*THE PROBLEM:*
Shown below is a listing with pictures; reproduce exactly, and only, the lines between the ones containing "Write the bpy" and "PI = math.pi", inclusive, leaving the pictures out.

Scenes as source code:
━━━━

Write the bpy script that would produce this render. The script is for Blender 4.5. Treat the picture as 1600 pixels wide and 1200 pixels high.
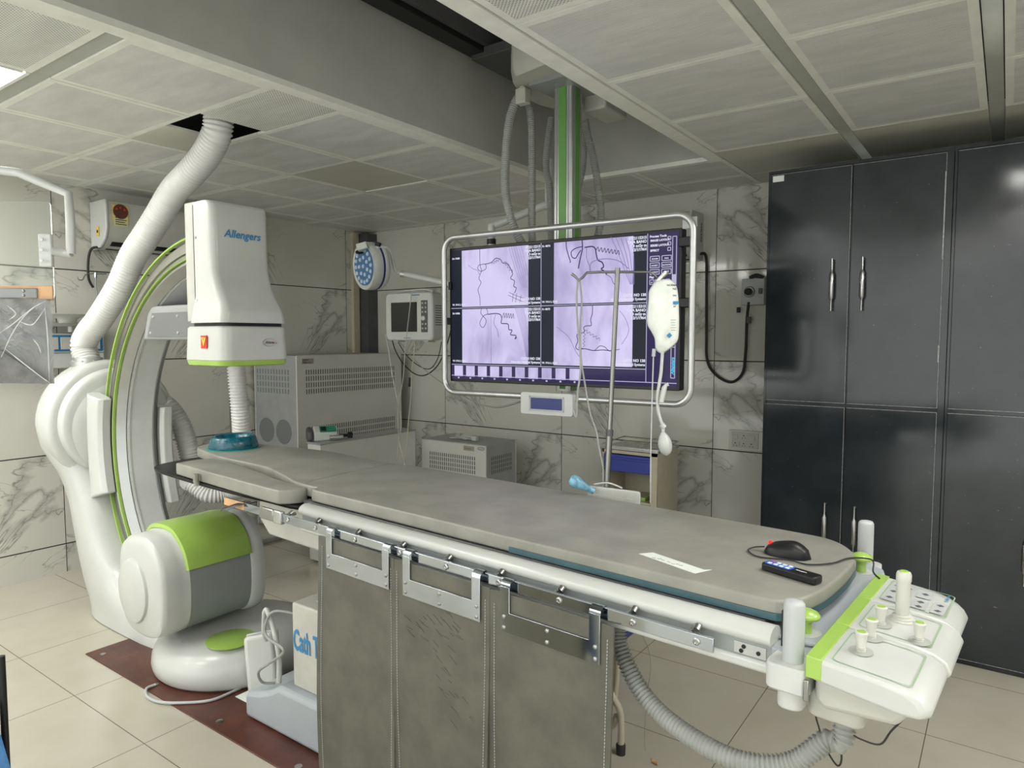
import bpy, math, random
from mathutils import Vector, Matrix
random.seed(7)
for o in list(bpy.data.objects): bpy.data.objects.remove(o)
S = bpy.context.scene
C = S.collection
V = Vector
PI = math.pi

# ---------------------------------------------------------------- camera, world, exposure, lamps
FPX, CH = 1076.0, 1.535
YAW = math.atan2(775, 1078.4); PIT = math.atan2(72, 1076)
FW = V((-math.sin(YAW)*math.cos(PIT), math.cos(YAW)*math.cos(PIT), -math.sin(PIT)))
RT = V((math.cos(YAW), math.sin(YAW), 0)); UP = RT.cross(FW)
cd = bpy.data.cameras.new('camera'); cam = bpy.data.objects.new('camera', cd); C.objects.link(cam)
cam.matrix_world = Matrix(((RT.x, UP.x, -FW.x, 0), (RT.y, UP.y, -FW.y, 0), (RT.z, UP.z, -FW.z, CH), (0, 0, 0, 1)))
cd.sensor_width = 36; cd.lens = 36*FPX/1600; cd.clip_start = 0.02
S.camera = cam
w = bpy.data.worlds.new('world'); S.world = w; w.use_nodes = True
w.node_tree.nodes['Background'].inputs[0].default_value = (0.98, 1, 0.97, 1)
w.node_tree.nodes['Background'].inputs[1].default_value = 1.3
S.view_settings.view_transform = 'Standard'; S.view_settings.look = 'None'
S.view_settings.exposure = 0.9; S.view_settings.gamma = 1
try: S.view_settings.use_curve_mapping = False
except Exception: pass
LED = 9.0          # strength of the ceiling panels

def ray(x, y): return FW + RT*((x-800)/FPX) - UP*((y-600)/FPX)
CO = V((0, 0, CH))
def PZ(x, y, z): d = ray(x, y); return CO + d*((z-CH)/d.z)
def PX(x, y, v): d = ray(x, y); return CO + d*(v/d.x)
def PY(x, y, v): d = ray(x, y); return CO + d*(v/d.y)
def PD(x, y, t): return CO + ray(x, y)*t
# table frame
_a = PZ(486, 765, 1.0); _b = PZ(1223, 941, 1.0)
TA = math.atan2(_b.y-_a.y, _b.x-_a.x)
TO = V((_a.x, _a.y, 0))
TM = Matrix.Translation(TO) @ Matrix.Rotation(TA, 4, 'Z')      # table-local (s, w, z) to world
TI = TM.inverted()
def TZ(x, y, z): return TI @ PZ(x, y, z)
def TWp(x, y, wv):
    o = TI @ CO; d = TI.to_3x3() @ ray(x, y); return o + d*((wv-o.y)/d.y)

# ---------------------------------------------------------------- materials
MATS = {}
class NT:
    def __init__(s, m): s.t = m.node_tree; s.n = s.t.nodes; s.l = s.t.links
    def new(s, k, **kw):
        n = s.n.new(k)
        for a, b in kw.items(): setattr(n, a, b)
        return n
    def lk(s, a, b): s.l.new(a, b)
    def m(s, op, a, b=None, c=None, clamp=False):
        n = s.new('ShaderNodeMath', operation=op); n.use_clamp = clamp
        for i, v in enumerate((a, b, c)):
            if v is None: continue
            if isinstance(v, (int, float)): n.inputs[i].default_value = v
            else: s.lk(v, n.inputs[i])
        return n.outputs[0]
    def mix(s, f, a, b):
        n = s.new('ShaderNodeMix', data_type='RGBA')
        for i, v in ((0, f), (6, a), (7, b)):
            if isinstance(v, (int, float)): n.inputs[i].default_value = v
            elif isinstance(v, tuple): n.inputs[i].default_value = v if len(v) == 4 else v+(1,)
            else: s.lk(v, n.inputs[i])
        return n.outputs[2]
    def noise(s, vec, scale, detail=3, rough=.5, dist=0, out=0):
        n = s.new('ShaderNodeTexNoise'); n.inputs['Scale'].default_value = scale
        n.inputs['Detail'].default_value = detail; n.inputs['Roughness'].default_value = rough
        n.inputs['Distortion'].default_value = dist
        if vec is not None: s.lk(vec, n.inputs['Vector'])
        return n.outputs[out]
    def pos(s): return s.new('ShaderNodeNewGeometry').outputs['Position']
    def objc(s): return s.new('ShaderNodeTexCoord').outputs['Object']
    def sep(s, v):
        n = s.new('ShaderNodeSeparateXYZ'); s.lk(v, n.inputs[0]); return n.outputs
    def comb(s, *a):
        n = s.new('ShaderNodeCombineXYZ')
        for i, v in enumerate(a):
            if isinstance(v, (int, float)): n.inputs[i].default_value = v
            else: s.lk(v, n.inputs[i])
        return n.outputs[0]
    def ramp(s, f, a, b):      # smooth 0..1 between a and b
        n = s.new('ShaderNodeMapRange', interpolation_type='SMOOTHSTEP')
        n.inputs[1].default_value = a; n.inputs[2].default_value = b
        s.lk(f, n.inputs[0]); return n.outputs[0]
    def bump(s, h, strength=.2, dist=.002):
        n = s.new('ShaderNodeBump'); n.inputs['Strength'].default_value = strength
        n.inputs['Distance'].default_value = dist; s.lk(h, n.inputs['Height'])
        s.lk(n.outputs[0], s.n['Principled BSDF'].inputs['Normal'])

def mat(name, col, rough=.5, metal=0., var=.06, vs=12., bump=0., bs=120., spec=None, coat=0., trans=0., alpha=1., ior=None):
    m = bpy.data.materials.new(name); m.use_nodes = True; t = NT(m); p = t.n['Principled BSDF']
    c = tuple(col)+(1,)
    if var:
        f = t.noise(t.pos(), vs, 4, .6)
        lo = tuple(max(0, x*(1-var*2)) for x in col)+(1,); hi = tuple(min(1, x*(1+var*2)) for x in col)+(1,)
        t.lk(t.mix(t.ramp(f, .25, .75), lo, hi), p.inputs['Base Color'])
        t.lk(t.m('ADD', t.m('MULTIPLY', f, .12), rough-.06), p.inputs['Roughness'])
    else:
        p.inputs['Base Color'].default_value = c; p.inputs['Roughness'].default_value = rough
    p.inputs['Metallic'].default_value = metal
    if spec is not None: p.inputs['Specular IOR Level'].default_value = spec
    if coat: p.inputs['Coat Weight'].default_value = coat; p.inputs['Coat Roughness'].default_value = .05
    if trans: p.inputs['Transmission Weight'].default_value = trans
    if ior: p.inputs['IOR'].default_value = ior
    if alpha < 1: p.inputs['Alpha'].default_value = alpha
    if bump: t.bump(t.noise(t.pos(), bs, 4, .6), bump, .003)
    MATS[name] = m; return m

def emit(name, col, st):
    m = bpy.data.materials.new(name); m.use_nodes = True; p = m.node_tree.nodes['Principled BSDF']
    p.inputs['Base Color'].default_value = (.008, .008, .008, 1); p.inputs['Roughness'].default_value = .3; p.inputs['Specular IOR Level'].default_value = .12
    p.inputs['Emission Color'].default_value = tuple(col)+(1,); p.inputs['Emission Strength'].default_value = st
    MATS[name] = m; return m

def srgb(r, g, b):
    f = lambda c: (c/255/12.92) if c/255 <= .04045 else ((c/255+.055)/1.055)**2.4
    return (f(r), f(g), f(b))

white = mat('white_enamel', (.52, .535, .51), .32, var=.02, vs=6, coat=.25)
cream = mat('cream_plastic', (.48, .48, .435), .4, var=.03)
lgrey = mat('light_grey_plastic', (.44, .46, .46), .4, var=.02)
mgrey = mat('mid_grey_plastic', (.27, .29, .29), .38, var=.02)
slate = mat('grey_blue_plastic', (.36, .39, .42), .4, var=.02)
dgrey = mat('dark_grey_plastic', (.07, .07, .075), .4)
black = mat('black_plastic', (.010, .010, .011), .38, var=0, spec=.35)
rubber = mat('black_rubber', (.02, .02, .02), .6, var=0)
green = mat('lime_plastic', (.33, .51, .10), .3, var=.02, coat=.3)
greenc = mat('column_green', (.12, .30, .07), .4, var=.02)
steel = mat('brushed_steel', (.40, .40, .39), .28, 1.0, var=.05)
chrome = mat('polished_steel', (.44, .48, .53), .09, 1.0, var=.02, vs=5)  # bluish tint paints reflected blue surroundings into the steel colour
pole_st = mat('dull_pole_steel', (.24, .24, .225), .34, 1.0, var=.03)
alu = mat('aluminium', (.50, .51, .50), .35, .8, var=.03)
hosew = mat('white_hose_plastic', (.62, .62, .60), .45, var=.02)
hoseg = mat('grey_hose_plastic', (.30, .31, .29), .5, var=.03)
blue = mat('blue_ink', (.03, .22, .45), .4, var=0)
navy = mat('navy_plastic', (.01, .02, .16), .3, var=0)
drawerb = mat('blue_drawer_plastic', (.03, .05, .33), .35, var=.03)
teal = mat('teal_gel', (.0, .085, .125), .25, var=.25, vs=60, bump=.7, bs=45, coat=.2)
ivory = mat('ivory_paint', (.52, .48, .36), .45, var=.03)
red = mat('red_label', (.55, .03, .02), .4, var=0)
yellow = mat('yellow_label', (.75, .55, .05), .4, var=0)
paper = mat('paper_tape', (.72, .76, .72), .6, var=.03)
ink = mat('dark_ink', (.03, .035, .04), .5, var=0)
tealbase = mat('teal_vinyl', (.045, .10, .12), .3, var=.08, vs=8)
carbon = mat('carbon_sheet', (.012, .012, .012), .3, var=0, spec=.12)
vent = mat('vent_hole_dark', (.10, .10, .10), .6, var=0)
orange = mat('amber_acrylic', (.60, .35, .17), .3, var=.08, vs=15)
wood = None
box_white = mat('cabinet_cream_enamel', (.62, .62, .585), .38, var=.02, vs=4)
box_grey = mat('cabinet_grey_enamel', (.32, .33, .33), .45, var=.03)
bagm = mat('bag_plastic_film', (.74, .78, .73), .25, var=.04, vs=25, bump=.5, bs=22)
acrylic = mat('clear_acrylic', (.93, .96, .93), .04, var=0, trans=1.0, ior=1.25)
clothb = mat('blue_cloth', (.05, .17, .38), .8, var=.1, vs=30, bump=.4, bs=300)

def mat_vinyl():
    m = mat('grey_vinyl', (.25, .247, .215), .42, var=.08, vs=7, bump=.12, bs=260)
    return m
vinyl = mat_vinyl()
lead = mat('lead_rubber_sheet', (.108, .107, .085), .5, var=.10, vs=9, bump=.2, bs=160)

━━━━

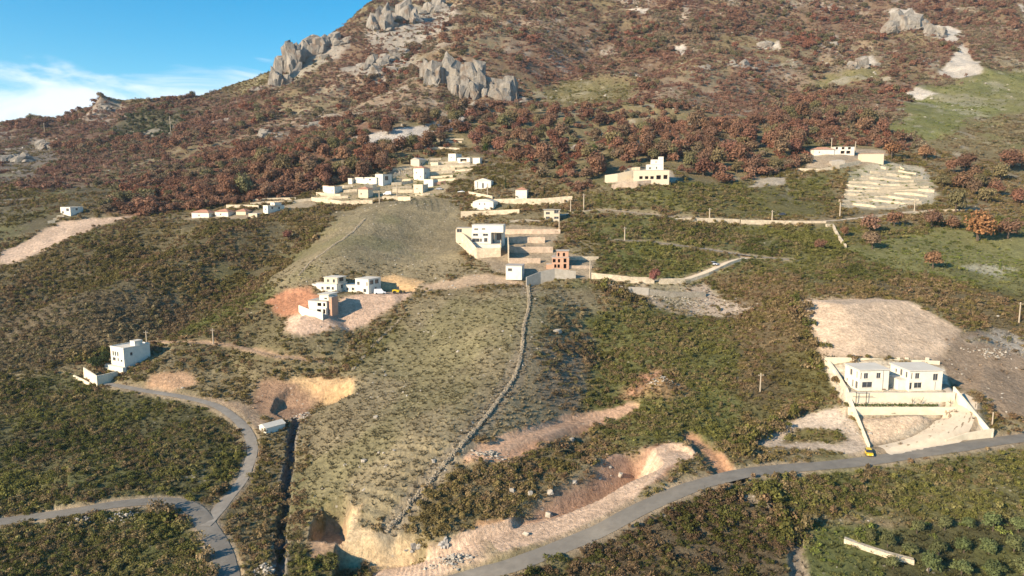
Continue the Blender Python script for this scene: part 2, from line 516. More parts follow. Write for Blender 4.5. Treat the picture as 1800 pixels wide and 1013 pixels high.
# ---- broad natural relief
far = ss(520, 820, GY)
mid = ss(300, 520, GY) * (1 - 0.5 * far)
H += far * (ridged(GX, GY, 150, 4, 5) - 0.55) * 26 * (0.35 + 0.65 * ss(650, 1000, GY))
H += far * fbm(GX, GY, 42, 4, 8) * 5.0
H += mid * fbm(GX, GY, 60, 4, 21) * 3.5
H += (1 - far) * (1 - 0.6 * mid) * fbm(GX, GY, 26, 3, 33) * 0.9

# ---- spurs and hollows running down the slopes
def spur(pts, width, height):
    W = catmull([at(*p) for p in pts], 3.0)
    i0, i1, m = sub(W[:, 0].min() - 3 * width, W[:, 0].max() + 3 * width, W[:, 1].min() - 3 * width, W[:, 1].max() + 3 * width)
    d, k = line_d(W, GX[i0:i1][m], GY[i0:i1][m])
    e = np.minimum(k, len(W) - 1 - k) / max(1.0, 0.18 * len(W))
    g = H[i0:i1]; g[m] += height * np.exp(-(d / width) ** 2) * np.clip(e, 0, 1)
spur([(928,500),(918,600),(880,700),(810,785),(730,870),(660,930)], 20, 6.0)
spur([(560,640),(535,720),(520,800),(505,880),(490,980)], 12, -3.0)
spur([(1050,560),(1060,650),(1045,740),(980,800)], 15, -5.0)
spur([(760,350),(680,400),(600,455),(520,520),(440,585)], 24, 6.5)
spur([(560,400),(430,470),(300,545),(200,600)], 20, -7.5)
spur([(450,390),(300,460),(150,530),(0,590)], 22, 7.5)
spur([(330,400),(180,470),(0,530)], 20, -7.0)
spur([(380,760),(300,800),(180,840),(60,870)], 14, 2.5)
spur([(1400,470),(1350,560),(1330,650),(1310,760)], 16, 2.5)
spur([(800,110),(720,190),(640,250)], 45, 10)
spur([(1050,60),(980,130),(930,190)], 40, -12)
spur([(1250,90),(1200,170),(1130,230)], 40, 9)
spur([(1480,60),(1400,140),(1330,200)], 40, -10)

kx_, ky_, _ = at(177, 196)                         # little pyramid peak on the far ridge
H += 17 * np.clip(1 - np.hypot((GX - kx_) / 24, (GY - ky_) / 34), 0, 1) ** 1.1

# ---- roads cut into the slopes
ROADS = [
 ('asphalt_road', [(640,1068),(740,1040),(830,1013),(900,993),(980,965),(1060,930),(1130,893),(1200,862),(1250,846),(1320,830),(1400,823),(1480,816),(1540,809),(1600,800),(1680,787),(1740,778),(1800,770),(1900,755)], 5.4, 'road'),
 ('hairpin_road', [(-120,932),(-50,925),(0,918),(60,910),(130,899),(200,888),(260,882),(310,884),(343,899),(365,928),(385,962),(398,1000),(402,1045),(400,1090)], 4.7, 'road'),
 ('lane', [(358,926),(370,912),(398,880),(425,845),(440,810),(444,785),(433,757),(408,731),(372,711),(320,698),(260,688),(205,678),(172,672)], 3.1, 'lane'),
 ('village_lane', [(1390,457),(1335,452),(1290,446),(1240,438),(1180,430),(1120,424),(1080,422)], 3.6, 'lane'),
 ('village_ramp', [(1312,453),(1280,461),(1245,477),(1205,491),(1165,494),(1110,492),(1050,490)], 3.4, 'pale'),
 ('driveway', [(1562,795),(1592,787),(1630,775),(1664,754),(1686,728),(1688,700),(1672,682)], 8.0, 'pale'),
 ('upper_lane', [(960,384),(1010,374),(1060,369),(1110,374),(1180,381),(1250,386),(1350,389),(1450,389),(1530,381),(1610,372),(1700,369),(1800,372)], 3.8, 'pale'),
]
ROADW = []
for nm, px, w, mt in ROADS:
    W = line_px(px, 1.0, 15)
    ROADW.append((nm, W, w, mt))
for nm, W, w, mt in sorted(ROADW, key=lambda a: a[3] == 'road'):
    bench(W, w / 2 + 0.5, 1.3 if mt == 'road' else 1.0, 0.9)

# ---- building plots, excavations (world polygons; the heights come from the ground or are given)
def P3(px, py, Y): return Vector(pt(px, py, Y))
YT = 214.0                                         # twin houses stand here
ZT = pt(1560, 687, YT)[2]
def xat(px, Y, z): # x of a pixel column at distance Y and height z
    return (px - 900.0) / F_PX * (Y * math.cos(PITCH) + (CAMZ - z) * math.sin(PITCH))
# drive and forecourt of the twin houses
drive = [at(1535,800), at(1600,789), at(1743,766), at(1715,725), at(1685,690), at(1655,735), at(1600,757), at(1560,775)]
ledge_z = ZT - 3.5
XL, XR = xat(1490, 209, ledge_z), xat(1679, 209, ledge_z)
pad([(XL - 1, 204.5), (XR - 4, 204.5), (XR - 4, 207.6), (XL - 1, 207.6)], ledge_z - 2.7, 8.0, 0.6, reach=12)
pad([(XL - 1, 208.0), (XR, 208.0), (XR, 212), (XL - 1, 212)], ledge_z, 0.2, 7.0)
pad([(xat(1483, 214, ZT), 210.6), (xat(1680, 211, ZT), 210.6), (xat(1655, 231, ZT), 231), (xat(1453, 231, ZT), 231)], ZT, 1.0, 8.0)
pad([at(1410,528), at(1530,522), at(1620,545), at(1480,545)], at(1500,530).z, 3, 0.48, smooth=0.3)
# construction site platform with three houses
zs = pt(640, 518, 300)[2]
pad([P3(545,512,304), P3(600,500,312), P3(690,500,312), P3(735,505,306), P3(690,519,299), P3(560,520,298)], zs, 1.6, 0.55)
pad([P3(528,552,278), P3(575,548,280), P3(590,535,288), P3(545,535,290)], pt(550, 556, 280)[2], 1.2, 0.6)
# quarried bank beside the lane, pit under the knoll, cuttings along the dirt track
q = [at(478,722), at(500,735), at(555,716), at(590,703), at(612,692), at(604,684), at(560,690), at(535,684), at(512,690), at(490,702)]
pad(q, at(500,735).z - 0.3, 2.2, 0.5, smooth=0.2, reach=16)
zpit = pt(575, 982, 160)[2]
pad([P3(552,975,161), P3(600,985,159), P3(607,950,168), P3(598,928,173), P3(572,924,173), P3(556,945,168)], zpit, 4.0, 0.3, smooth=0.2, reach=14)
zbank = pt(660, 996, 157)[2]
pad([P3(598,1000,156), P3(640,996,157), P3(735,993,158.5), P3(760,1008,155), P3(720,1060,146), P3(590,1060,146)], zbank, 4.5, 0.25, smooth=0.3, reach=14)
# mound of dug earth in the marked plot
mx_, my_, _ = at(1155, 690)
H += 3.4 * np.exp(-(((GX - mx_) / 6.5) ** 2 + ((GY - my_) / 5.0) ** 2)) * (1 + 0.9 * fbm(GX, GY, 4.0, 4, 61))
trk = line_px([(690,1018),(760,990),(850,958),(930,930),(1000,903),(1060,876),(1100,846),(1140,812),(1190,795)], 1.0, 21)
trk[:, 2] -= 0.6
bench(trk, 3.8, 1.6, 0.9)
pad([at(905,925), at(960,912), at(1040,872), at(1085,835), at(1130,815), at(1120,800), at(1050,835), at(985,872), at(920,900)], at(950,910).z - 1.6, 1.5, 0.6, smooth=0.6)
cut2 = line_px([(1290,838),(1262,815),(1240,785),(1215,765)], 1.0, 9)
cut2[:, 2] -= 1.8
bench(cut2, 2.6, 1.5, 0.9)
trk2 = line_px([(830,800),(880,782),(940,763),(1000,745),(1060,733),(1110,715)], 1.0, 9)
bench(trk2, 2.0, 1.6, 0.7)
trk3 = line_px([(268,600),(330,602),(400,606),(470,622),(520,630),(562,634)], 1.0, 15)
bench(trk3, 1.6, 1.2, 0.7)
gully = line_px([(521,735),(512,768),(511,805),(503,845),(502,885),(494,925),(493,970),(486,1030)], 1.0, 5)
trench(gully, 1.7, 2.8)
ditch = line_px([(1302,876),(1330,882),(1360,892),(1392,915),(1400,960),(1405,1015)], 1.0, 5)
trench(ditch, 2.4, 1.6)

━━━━

*ANSWER FOR THE TASK:*
Write the bpy script that would produce this render. The script is for Blender 4.5. Treat the picture as 1600 pixels wide and 1200 pixels high.
import bpy, math, random
from mathutils import Vector, Matrix
random.seed(7)
for o in list(bpy.data.objects): bpy.data.objects.remove(o)
S = bpy.context.scene
C = S.collection
V = Vector
PI = math.pi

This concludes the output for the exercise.